In the case that students might be too shy or embarrassed to reach out to the office themselves, instructors and RAs can bring students in so they do not have to go alone and people from the office also go out to meet with students.

“Sometimes that’s the most difficult, taking that first step and walking through that door,” Wheeler said. “If the student can walk through the door for the first time, that’s good. We have an inviting and welcoming office because we want students to feel invited coming in here.”

Last semester, 353 students registered with the office and more than 2,000 students came into the office for one reason or another, according to Wheeler.

In the past, students have received services based on their unique situations. One semester, a student in a wheelchair reported to the office that they were unable to access one of the Blue Route bus stops, so the office contacted Auxiliary Services, which oversees the bus schedule for the Blue Route, and arranged for that student to be picked up on the route at an alternate location for the semester.

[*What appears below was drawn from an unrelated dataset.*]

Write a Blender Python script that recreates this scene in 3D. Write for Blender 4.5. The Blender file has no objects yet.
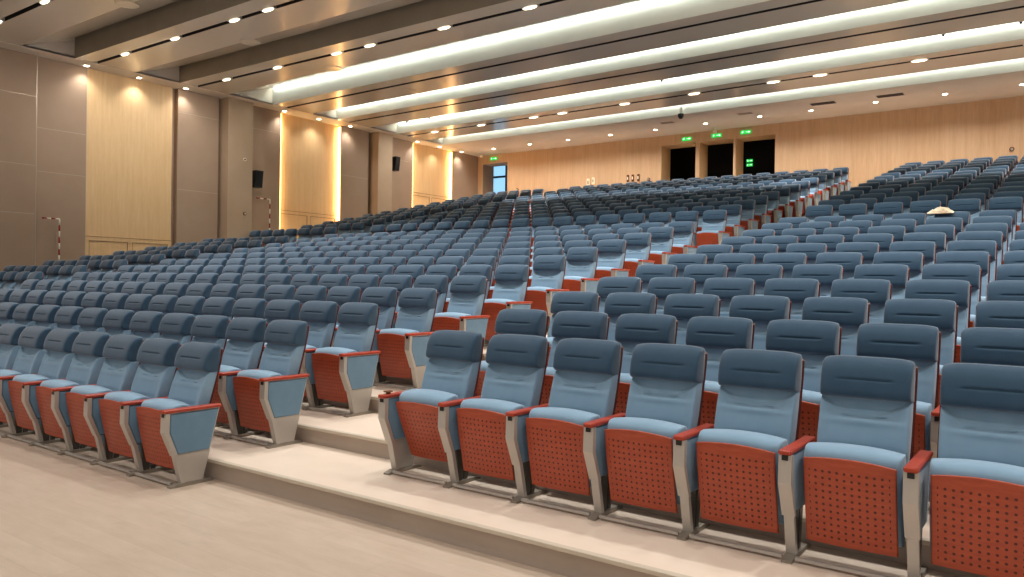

Another special case involved a blind student who could not tell apart the cereal boxes in the dining halls, which lead the dining halls to put Braille on the cereals.

For another student, a special food tray was made for them because their physical disability prevented them from properly holding a tray normally.

Such accommodations are done individually, based on what each student needs in their life in order to continue being successful socially and academically.

“We try to connect in any way we can,” Wheeler said.

Devendorf said the DSS office also does core substitution, which involves classes that a student may have been exempt from in high school, but are not exempt from in college, or were unable to take due to a disability that affects them in that subject. The office works with them to find a replacement for the courses they are missing or unable to take.

The office helps students with priority registration as well. A student may have epilepsy that can be triggered by having a long and stressful day and thus they will be given an earlier class registration date to prevent an epilepsy episode, Devendorf said.

The DSS office has also worked with the counseling center, in particular on a group program that helps students who deal with social anxiety or are on the autism spectrum who struggle with the social aspect of college. These groups meet weekly to help students with these issues and will even go to dining halls together to make things more comfortable for them. This program is currently on its second semester.

Currently working in the office are two graduate assistants and about 14 student workers who do tasks such as reaching out to professors, delivering tests to and from alternate testing locations, getting in contact with notetakers and greeting students who come into the office.

The office opens at 8 a.m. and closes at various times throughout the week, though Wheeler and Devendorf are willing to meet with students at 7 p.m. if that is what works best for the student. If they are unable to help, they redirect students to where they can get help, though they are usually able to help.

“What we want students to understand is that if they have a question or concern or a friend who needs help, come on down,” Devendorf said.